(WHAT THE TASK ASKS)
Exactly the lines from the start of the data through the line containing "return raw(name, V, [f[::-1]" should be output, with both ends kept and nothing added.

### MATERIAL ###

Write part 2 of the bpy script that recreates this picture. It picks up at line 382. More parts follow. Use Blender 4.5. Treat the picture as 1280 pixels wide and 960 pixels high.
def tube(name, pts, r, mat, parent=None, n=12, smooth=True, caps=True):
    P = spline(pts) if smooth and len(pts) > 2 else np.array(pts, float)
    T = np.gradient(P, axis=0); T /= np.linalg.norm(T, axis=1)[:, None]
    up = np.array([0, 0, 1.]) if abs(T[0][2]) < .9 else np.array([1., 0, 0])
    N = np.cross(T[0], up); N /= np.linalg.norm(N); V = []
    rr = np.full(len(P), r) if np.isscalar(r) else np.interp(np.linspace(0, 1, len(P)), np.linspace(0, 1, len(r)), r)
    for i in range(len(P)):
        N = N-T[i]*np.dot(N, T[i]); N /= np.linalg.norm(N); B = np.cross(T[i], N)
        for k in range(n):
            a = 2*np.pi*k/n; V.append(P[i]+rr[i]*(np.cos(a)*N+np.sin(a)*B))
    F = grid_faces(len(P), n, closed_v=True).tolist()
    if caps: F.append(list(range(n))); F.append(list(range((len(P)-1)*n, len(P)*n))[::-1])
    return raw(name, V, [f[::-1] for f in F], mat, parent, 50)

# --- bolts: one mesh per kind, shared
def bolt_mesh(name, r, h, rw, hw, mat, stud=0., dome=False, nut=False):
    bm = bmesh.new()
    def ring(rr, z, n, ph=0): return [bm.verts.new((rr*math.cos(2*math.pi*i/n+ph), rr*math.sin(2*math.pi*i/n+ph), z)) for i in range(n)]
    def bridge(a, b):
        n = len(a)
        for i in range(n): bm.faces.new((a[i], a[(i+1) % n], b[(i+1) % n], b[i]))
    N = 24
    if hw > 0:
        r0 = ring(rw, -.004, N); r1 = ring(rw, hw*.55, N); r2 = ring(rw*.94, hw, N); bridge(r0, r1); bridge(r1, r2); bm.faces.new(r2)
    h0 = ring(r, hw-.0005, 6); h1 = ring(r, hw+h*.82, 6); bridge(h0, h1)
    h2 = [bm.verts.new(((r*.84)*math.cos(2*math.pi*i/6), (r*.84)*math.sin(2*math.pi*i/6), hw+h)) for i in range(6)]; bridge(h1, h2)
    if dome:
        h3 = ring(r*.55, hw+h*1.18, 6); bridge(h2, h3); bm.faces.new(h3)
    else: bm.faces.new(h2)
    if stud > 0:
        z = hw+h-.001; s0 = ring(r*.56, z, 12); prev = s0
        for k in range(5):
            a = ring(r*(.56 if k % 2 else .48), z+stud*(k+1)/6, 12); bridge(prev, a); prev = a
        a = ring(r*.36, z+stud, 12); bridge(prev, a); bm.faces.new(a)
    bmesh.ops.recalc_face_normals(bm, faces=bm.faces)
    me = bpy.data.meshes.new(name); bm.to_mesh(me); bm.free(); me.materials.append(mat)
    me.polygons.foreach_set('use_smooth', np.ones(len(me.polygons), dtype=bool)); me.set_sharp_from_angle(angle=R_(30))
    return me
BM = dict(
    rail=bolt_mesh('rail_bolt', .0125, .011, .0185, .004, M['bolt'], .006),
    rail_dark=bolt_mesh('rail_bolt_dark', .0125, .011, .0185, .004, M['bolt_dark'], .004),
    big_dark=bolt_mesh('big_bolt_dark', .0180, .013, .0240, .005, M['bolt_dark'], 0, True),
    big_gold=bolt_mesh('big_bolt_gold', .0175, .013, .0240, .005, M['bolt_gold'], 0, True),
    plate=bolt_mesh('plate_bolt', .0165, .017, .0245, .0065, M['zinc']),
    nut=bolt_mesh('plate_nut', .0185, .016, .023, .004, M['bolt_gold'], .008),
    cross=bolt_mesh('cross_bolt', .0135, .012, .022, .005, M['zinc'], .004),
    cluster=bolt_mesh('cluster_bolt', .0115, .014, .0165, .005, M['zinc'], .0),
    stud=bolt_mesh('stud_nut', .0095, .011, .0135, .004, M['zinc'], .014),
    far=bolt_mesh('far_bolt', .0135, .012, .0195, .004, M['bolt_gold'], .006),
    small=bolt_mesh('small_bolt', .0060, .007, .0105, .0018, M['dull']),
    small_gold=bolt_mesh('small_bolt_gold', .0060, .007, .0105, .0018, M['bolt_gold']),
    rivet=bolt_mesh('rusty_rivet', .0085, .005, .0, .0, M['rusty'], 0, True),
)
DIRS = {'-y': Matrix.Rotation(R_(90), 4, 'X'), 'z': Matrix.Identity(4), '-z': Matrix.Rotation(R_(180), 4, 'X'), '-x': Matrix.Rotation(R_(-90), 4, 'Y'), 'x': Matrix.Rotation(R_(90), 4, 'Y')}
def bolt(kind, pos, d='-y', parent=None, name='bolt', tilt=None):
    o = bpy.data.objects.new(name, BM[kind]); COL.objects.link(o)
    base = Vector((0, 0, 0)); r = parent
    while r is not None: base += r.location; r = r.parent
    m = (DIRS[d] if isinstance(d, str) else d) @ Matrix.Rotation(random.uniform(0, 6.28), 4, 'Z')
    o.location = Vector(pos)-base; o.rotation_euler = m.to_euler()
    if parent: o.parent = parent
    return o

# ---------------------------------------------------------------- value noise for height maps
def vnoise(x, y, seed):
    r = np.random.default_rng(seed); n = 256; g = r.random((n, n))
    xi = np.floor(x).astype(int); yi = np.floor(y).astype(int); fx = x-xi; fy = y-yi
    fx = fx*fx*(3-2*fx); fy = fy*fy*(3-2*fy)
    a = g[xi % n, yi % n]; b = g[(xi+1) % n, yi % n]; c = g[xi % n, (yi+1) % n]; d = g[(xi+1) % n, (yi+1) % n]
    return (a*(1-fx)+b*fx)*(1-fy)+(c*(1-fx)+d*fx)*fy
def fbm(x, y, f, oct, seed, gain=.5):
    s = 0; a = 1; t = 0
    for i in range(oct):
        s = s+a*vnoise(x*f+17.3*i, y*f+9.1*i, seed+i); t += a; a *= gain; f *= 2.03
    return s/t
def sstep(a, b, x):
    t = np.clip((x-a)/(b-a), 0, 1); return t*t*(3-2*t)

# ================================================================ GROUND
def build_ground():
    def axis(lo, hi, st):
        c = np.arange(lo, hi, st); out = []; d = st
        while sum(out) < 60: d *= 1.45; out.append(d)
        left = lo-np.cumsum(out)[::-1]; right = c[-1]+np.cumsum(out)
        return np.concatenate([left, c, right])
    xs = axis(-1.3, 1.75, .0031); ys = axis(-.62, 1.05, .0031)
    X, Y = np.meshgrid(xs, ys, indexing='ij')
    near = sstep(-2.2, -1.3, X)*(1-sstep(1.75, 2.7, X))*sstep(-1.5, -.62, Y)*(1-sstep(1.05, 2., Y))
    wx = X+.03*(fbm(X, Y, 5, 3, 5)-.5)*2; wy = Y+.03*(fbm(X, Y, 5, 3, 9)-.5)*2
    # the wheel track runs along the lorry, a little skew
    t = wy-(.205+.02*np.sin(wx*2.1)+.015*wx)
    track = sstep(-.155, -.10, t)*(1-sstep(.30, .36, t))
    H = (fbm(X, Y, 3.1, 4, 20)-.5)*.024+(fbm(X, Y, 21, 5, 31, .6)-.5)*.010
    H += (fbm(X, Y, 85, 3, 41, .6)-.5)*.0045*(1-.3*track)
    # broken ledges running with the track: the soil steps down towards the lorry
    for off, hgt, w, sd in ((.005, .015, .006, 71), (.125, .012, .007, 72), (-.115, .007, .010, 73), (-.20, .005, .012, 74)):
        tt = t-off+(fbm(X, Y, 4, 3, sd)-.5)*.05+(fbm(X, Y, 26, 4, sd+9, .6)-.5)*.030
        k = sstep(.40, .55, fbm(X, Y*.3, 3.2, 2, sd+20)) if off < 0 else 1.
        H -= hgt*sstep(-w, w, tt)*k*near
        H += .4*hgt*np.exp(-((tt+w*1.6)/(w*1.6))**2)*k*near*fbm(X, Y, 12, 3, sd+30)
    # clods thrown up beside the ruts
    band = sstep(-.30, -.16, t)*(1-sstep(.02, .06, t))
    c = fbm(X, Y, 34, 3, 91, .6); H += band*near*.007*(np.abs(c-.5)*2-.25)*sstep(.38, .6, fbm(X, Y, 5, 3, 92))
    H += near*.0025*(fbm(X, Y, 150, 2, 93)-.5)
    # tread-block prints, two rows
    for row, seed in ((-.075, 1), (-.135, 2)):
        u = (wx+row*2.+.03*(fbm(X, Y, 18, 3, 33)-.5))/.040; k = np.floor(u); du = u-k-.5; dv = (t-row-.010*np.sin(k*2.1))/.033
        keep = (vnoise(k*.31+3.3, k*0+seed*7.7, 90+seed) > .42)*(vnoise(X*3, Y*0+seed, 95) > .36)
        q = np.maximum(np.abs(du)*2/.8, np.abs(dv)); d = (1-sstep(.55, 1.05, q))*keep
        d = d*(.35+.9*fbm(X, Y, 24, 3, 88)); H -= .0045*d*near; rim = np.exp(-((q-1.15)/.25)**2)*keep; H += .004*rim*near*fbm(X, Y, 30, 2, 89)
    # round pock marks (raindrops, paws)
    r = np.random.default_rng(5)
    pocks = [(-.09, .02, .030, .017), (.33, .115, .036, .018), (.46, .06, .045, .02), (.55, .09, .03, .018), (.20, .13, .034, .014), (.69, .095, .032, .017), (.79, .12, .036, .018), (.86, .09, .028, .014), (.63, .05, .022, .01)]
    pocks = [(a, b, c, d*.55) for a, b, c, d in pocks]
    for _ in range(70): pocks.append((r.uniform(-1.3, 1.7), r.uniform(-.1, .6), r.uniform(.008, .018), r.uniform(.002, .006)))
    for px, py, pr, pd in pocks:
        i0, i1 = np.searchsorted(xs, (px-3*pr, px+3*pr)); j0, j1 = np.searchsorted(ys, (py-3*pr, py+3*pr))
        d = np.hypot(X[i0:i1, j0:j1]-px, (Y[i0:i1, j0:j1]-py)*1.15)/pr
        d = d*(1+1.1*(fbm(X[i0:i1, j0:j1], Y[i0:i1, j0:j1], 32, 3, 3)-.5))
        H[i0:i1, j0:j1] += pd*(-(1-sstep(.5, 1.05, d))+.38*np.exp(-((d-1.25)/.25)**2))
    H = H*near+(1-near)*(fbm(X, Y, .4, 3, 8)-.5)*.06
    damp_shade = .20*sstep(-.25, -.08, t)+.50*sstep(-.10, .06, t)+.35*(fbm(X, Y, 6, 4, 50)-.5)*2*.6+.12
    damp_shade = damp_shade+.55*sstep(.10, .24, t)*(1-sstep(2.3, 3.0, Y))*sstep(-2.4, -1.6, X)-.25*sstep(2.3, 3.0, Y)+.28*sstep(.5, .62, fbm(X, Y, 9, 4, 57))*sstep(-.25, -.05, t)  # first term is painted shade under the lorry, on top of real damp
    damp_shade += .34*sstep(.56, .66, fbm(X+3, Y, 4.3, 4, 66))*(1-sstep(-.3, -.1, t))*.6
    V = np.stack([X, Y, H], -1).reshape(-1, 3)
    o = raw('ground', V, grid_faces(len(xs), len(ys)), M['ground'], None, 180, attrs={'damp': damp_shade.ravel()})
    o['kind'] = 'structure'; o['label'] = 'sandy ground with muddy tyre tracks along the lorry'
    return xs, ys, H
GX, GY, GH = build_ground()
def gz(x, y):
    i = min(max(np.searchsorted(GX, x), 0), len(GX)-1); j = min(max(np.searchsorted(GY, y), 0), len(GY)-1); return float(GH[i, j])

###

(ANSWER FOR THE TASK)
Write part 2 of the bpy script that recreates this picture. It picks up at line 382. More parts follow. Use Blender 4.5. Treat the picture as 1280 pixels wide and 960 pixels high.
def tube(name, pts, r, mat, parent=None, n=12, smooth=True, caps=True):
    P = spline(pts) if smooth and len(pts) > 2 else np.array(pts, float)
    T = np.gradient(P, axis=0); T /= np.linalg.norm(T, axis=1)[:, None]
    up = np.array([0, 0, 1.]) if abs(T[0][2]) < .9 else np.array([1., 0, 0])
    N = np.cross(T[0], up); N /= np.linalg.norm(N); V = []
    rr = np.full(len(P), r) if np.isscalar(r) else np.interp(np.linspace(0, 1, len(P)), np.linspace(0, 1, len(r)), r)
    for i in range(len(P)):
        N = N-T[i]*np.dot(N, T[i]); N /= np.linalg.norm(N); B = np.cross(T[i], N)
        for k in range(n):
            a = 2*np.pi*k/n; V.append(P[i]+rr[i]*(np.cos(a)*N+np.sin(a)*B))
    F = grid_faces(len(P), n, closed_v=True).tolist()
    if caps: F.append(list(range(n))); F.append(list(range((len(P)-1)*n, len(P)*n))[::-1])
    return raw(name, V, [f[::-1] for f in F], mat, parent, 50)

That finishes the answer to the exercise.